UK migration: Government urged to drastically reduce excessive use of detention
Quarterly migration report shows that 27,817 people were detained in the last year
“The sheer numbers illustrate how the detention process has become normalised, when it ought to be an exceptional measure.”
- Steve Valdez-Symonds
Responding to the publication today of new Office of National Statistics and Home Office figures on immigration, Amnesty International said that the UK Government must address the countless people unnecessarily detained every year.
The figures show that the number of people taken into detention in the year ending June 2017 was 27,817, with a total of 48 children.
Some 65% of those released had been detained for longer than a week, with more than a third (36%) detained for at least 30 days and 200 people released after more than one year in detention. One individual remained detained after 1,514 days, more than four years.
The statistics also reveal, as with previous years, the majority of people who were released this year were returned to the community.
Steve Valdez-Symonds, Amnesty UK's Refugee and Migrant Rights programme director, said:
“The detention figures remain unacceptable. Tens of thousands of people are still detained every year, many of whom will be released after weeks or months of profound distress back into the same community from which the Home Office ripped them, when they should not have been detained at all.
“The sheer numbers illustrate how the detention process has become normalised, when it ought to be an exceptional measure.

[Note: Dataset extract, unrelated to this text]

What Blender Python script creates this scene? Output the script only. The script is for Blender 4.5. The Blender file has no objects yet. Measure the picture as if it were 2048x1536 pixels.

“Immigration detention is being used to detain large numbers of people, sometimes for prolonged periods, often for no immediate or reasonably foreseeable purpose, and without any real effective consideration of suitable alternatives to it.
“For almost all of these people, there is no fixed time limit on their detention, and the uncertainty surrounding just how long their detention may last adds considerably to the distress of both those detained and their loved ones separated from them.
“The suffering of so many people subjected to our immigration detention system, and that of their families, will continue while debate on immigration neglects these people and their experience.
“This shameful reality demands that the Government urgently look beyond mere numbers and headlines to address that which is at the heart of any immigration system – people.
“The UK Government needs to drastically reduce its use of immigration detention to end the unnecessary suffering it causes to thousands of people every year.”
ENDS
NOTES TO EDITORS
Amnesty International UK has long expressed concerns regarding immigration, with the 2005 report Seeking immigration is not a crime: detention of people who have sought asylum, and more recently the 2011 briefing Out of Control: The case for a complete overhaul of enforced removals by private contractors
Amnesty, along with more than 180 individuals and organisations, made submissions to the Joint All-Party Parliamentary Group on Refugees and Migrants (APPG) inquiry into the use of detention that reported in March 2015. Amnesty also made submissions to the Government-commissioned Shaw inquiry into detention, which reported in January 2016.
The APPG concluded that detention is being used “disproportionately and inappropriately and that most problems could be simply resolved by not detaining most of the people currently held under immigration powers”, and the Shaw findings were consistent with their conclusion. Shaw identified that safeguards against excessive detention were inadequate and the need to develop alternatives to detention.
Despite the recommendations of these two enquiries, highlighting the excessive use of detention, the Home Office continues to detain tens of thousands of people every year. Amnesty continues to urge the UK government to overhaul its detention system to prevent people being detained in circumstances where they need not be and should not be.
Amnesty urges the UK government to dramatically reduce its use of immigration detention and impose a time limit on how long people are detained, as was recommended by a cross party group of parliamentarians in 2015.